Oleh karena itu, ia juga tak ragu untuk rutin menabung di bank digital. Bahkan, ketika penghasilannya kelak bertambah, tabungannya pun akan ia tingkatkan.
Di sisi lain, ia tak ambil pusing andaikata kelak bunga simpanan yang ditawarkan Bank Jago menurun. Sebab, pertimbangannya menjadi nasabah tidak hanya bergantung pada bunga, tapi pada berbagai fitur yang memudahkannya dalam mengelola keuangan.
Ia juga puas dengan layanan customer service dari bank digital. Selama ini jika ada komplain, ia tidak perlu repot menelepon dan membuang-buang pulsa.
Di bank digital, Rivki cukup menghubungi costumer service via chat dan 'bimsalabim' semua diproses dengan cepat.
Rivki pun membandingkan ketika dulu menjadi nasabah salah satu bank konvensional. Kala itu, ia merasa repot karena harus mengikuti instruksi menekan nomor tertentu untuk mendapat pelayanan sesuai kebutuhan.
Meski begitu, bukan berarti bank digital sempurna 100 persen. Ketika ada perbaikan atau gangguan sistem, Rivki tak bisa komplain dengan mendatangi kantor cabang karena bank digital cuma punya kantor pusat.
"Itu kekurangan sih soal service, yang kekurangannya karena nggak ada cabang saja. Kalau ada apa-apa mau ke mana? Pasti ke cabang, meskipun datang ke kantor cabang tidak selalu menyelesaikan masalah," kata Rivki.

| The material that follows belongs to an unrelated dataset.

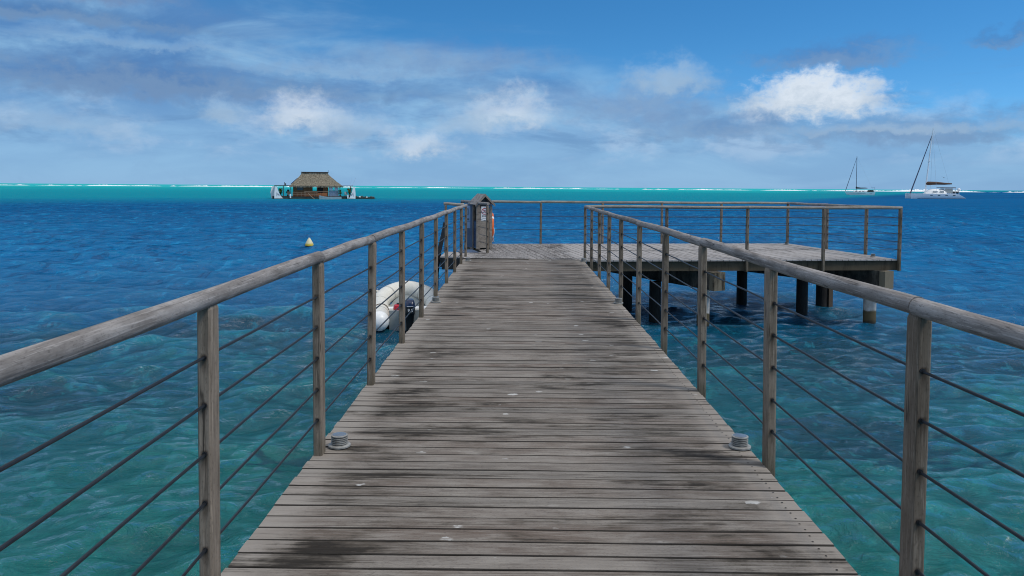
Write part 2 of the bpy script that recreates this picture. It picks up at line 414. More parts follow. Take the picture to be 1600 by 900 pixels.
def mat_water():
    m, t, out = newmat('lagoon_water')
    geo = t.n('ShaderNodeNewGeometry')
    pos = geo.outputs['Position']
    px, py, pz = t.sep(pos)
    nx, ny, nz = t.sep(geo.outputs['Normal'])
    r = t.m('SQRT', t.add(t.mul(px, px), t.mul(py, py)))
    azr = t.m('ARCTAN2', px, py)
    # what lies below, seen through the moving surface: position bent by the surface slope
    bent = t.comb(t.add(px, t.mul(nx, 1.3)), t.add(py, t.mul(ny, 2.2)), 0.0)
    bx, by, bz = t.sep(bent)
    nA = t.noise(t.vmul(bent, (0.10, 0.14, 1)), 1.0, 4, 0.55)
    nB = t.noise(t.vadd(t.vmul(bent, (0.30, 0.42, 1)), (5, 2, 0)), 1.0, 5, 0.6)
    nL = t.noise(t.vadd(t.vmul(pos, (0.008, 0.03, 1)), (2, 9, 0)), 1.0, 5, 0.6)
    # depth: shallow sand near the jetty, the blue channel, the pale sand flat inside the reef
    q = t.m('LOGARITHM', t.m('MAXIMUM', t.add(r, t.mul(t.sub(nA, 0.5), t.mul(r, 0.55))), 1.0), 10.0)
    cc = t.ramp(t.div(q, 2.5), [
        (0.31, (0.006, 0.128, 0.110)), (0.39, (0.004, 0.098, 0.108)), (0.45, (0.0015, 0.072, 0.120)),
        (0.53, (0.0004, 0.086, 0.200)), (0.64, (0.0001, 0.128, 0.310)), (0.78, (0.0001, 0.098, 0.255)), (1.0, (0.0001, 0.098, 0.255))])
    # paler sand and dark weed in the shallows, platform reflection painted below
    near = t.ss(r, 26.0, 9.0)
    cc = t.mix(t.mul(t.mul(t.ss(nB, 0.5, 0.72), near), 0.55), cc, (0.020, 0.195, 0.160))
    weed = t.ss(t.add(nB, t.mul(t.sub(nA, 0.5), 0.6)), 0.46, 0.34)
    cc = t.mix(t.mul(weed, t.mul(near, 0.6)), cc, (0.003, 0.045, 0.070))
    for wx0, wy0, sx, sy in ((4.1, 9.3, 1.5, 0.75), (-7.2, 10.2, 2.6, 1.0), (-2.6, 8.4, 0.4, 0.18), (6.8, 13.6, 4.2, 2.2), (5.0, 18.5, 5.0, 2.6), (-7.0, 15.0, 5.0, 1.6)):  # dark patches; the two by the platform paint its dark reflection
        ddx = t.div(t.sub(bx, wx0), sx); ddy = t.div(t.sub(by, wy0), sy)
        dd = t.add(t.m('SQRT', t.add(t.mul(ddx, ddx), t.mul(ddy, ddy))), t.mul(t.sub(nB, 0.5), 1.6))
        cc = t.mix(t.mul(t.ss(dd, 1.25, 0.45), 0.82), cc, (0.002, 0.036, 0.062))
    # broad bands in the channel
    cc = t.mix(t.mul(t.ss(nL, 0.42, 0.66), t.mul(t.ss(r, 25, 60), 0.5)), cc, (0.001, 0.055, 0.155))
    # the turquoise flat
    k = t.m('POWER', t.m('MAXIMUM', t.div(t.add(azr, 0.05), 0.46), 0.0), 8.0)
    r0 = t.mul(t.add(k, 1.0), 163.0)
    ratio = t.div(t.add(r, t.mul(t.sub(nL, 0.5), t.mul(r, 0.30))), r0)
    flat_ = t.ss(ratio, 0.72, 1.22)
    fcol = t.mix(t.ss(ratio, 1.0, 5.0), (0.002, 0.225, 0.290), (0.006, 0.36, 0.37))
    fcol = t.mix(t.ss(ratio, 4.2, 6.5), fcol, (0.03, 0.46, 0.46))
    nF = t.noise(t.vadd(t.vmul(pos, (0.004, 0.02, 1)), (1, 3, 0)), 1.0, 4, 0.6)
    fcol = t.mix(t.mul(t.ss(nF, 0.45, 0.7), 0.5), fcol, (0.002, 0.19, 0.27))
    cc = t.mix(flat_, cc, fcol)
    # light through thin crests, dark in troughs, painted into the colour by height
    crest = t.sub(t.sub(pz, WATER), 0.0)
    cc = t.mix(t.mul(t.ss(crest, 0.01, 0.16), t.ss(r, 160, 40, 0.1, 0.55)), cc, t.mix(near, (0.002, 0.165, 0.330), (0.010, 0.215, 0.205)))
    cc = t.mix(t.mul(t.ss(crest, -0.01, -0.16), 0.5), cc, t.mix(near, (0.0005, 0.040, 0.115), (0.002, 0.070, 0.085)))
    # chop too fine for the mesh: bright crests and dark troughs painted into the colour
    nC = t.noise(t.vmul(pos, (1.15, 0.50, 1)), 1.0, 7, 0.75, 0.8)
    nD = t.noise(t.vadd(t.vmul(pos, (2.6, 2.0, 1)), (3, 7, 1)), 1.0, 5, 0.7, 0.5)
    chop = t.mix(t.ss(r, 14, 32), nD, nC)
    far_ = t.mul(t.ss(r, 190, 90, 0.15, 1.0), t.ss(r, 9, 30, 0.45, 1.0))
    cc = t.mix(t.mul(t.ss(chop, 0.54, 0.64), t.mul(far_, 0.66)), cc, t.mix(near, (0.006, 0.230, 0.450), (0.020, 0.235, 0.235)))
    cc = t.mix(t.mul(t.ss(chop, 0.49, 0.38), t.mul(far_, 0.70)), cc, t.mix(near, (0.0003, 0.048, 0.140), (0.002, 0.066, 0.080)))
    # wind streaks far out
    nS = t.noise(t.vmul(pos, (0.035, 0.16, 1)), 1.0, 6, 0.7, 0.3)
    cc = t.mix(t.mul(t.ss(nS, 0.5, 0.72), t.mul(t.ss(r, 25, 70), t.ss(r, 170, 110, 0.15, 0.6))), cc, (0.003, 0.150, 0.320))
    # small chop
    b1 = t.noise(t.vmul(pos, (3.4, 5.2, 3.0)), 1.0, 6, 0.66, 0.6)
    b2 = t.noise(t.vmul(pos, (0.45, 0.9, 0.6)), 1.0, 4, 0.6, 0.3)
    b3 = t.noise(t.vmul(pos, (0.06, 0.22, 0.2)), 1.0, 4, 0.6, 0.2)
    hgt = t.add(t.mul(t.mul(b1, 0.18), t.ss(r, 110, 6)), t.add(t.mul(t.mul(b2, 1.2), t.ss(r, 12, 45)), t.mul(t.mul(b3, 3.0), t.ss(r, 60, 220))))
    bn = t.n('ShaderNodeBump')
    bn.inputs['Strength'].default_value = 1.0
    bn.inputs['Distance'].default_value = 0.55
    t.put(bn.inputs['Height'], hgt)
    df = t.n('ShaderNodeBsdfDiffuse')
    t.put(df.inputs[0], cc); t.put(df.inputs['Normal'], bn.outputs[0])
    gl = t.n('ShaderNodeBsdfGlossy')
    gl.inputs[0].default_value = (1, 1, 1, 1)
    t.put(gl.inputs['Roughness'], t.ss(r, 10, 120, 0.03, 0.15))
    t.put(gl.inputs['Normal'], bn.outputs[0])
    fr = t.n('ShaderNodeFresnel')
    fr.inputs[0].default_value = 1.33
    t.put(fr.inputs['Normal'], bn.outputs[0])
    mx = t.n('ShaderNodeMixShader')
    t.put(mx.inputs[0], t.m('MINIMUM', t.mul(fr.outputs[0], t.ss(r, 14, 60, 1.0, 0.5)), t.m('ADD', t.ss(r, 10, 34, 0.50, 0.02), t.ss(r, 30, 110, 0.10, 0.02))))
    t.t.links.new(df.outputs[0], mx.inputs[1]); t.t.links.new(gl.outputs[0], mx.inputs[2])
    t.t.links.new(mx.outputs[0], out.inputs[0])
    return m
M['water'] = mat_water()

# ------------------------------------------------------------------ mesh building
def tag(o, label=None, cat=None, group=None, kind=None):
    if label: o['label'] = label
    if cat: o['category'] = cat
    if group: o['group'] = group
    if kind: o['kind'] = kind
    return o

def thing(name, label, cat, loc=(0, 0, 0), rz=0.0, group=None):
    o = bpy.data.objects.new(name, None)
    o.empty_display_size = 0.2
    col.objects.link(o)
    o.location = loc
    o.rotation_euler = (0, 0, rz)
    return tag(o, label, cat, group)

def place(o, parent=None, loc=(0, 0, 0)):
    col.objects.link(o)
    if parent is not None:
        o.parent = parent
    o.location = loc
    return o

class MB:
    def __init__(self, off=(0, 0, 0)):
        self.v = []; self.f = []; self.off = Vector(off); self.top = set()
    def addv(self, pts):
        i = len(self.v)
        self.v += [tuple(Vector(q) - self.off) for q in pts]
        return i
    def box(self, c, s, rz=0.0, ry=0.0, rx=0.0):
        m = Matrix.Rotation(rz, 3, 'Z') @ Matrix.Rotation(ry, 3, 'Y') @ Matrix.Rotation(rx, 3, 'X')
        pts = [Vector(c) + m @ Vector((x*s[0]/2, y*s[1]/2, z*s[2]/2)) for x in (-1, 1) for y in (-1, 1) for z in (-1, 1)]
        i = self.addv(pts)
        for q in ((0, 1, 3, 2), (4, 6, 7, 5), (0, 4, 5, 1), (2, 3, 7, 6), (0, 2, 6, 4), (1, 5, 7, 3)):
            self.f.append(tuple(i+k for k in q))
        return self
    def loft(self, rings, caps=True, closed=True):
        n = len(rings[0])
        idx = [self.addv(r) for r in rings]
        for a, b in zip(idx, idx[1:]):
            for k in range(n if closed else n-1):
                k2 = (k+1) % n
                self.f.append((a+k, a+k2, b+k2, b+k))
        if caps:
            self.f.append(tuple(idx[0]+k for k in reversed(range(n))))
            self.f.append(tuple(idx[-1]+k for k in range(n)))
        return self
    def tube(self, pts, r, sides=10, caps=True, closed=False):
        pts = [Vector(q) for q in pts]
        rr = r if isinstance(r, (list, tuple)) else [r]*len(pts)
        rings = []
        n = len(pts)
        up = None
        for i, q in enumerate(pts):
            if closed:
                d = pts[(i+1) % n] - pts[i-1]
            else:
                d = pts[min(i+1, n-1)] - pts[max(i-1, 0)]
            d.normalize()
            if up is None:
                up = Vector((0, 0, 1)) if abs(d.z) < 0.9 else Vector((1, 0, 0))
            s = d.cross(up).normalized()
            u2 = s.cross(d).normalized()
            up = u2
            rings.append([q + (s*math.cos(a) + u2*math.sin(a))*rr[i] for a in (2*math.pi*k/sides for k in range(sides))])
        if closed:
            rings.append(rings[0])
        return self.loft(rings, caps and not closed)
    def lathe(self, prof, c=(0, 0, 0), sides=24):
        c = Vector(c)
        rings = [[c + Vector((r*math.cos(2*math.pi*k/sides), r*math.sin(2*math.pi*k/sides), z)) for k in range(sides)] for r, z in prof]
        return self.loft(rings)
    def prism(self, poly, ext):
        """poly: 3D points, ext: extrusion vector"""
        e = Vector(ext)
        return self.loft([[Vector(q) for q in poly], [Vector(q)+e for q in poly]])
    def mesh(self, name, mat, smooth=False, edge=None):
        me = bpy.data.meshes.new(name)
        me.from_pydata(self.v, [], self.f)
        if edge is not None:                       # sides and arrises of boards are grimier than their faces
            me.polygons.foreach_set('material_index', [0 if i in self.top else 1 for i in range(len(self.f))])
        if mat is not None:
            me.materials.append(M[mat] if isinstance(mat, str) else mat)
        if edge is not None:
            me.materials.append(M[edge])
        if smooth:
            me.polygons.foreach_set('use_smooth', [True]*len(me.polygons))
            try:
                me.set_sharp_from_angle(angle=R(38))
            except Exception:
                pass
        import bmesh
        bm = bmesh.new(); bm.from_mesh(me)
        bmesh.ops.recalc_face_normals(bm, faces=bm.faces)
        bm.to_mesh(me); bm.free()
        return me
    def build(self, name, mat, parent=None, smooth=False, loc=(0, 0, 0), edge=None):
        return place(bpy.data.objects.new(name, self.mesh(name, mat, smooth, edge)), parent, loc)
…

Ihwal risiko pembobolan data, ia juga tak memungkiri hal tersebut rawan terjadi pada hal-hal yang berbau digital. Namun, Rivki lebih memilih untuk lebih mawas diri dengan cara membuat proteksi sendiri.
Beberapa langkah proteksi itu seperti rutin mengganti password hingga PIN. Ia pun tidak pernah membuka tawaran mencurigakan dari nomor tidak dikenal yang mengatasnamakan dari pihak bank digital.
Syukur, ia tak pernah mengalami kejadian buruk seperti pembobolan data selama dua tahun menjadi nasabah bank digital. Setelah membuat proteksi sendiri, ia pasrahkan pada pihak manajemen bank dalam melindungi nasabahnya.
"Cuma kalau ada kejadian seperti itu (pembobolan data), balik lagi ke tingkat kepercayaan. Percaya enggak sama banknya? Saya sih percaya," katanya.
Perihal keamanan nasabah, Bank Jago menawarkan beberapa opsi fitur keamanan dan kendali, seperti, autentikasi dua faktor, aktivasi biometrik, pemicu batas autentikasi dua faktor, daftar perangkat terhubung, dan pengaturan notifikasi. Lalu, ada pula pengaturan keamanan kartu, opsi PIN atau biometrik, token keamanan, sistem enkripsi, serta, notifikasi upaya login yang gagal.
Kini, Rivki tidak kerepotan lagi untuk mengurus urusan perbankan seperti ketika masih menjadi nasabah bank konvensional. Ia mengaku sudah tidak pernah lagi mendatangi kantor cabang sejak lebih dari setahun lalu karena sudah tidak menggunakan jasanya.
Terakhir ia ke kantor cabang pun, situasi di sana cukup sepi. Terbukti, tak ada lagi antrean seperti yang dulu kerap terjadi. Ketika Rivki datang, ia langsung menuju konter. Menurutnya, fenomena itu juga berhubungan dengan maraknya keberadaan bank digital, sehingga tak sedikit nasabah yang memiliki pikiran sama dengan dirinya.
"Karenanya gak heran kalau kantor cabang banyak tutup, itu sebenarnya menyesuaikan perubahan perilaku saja," ucap Rivki.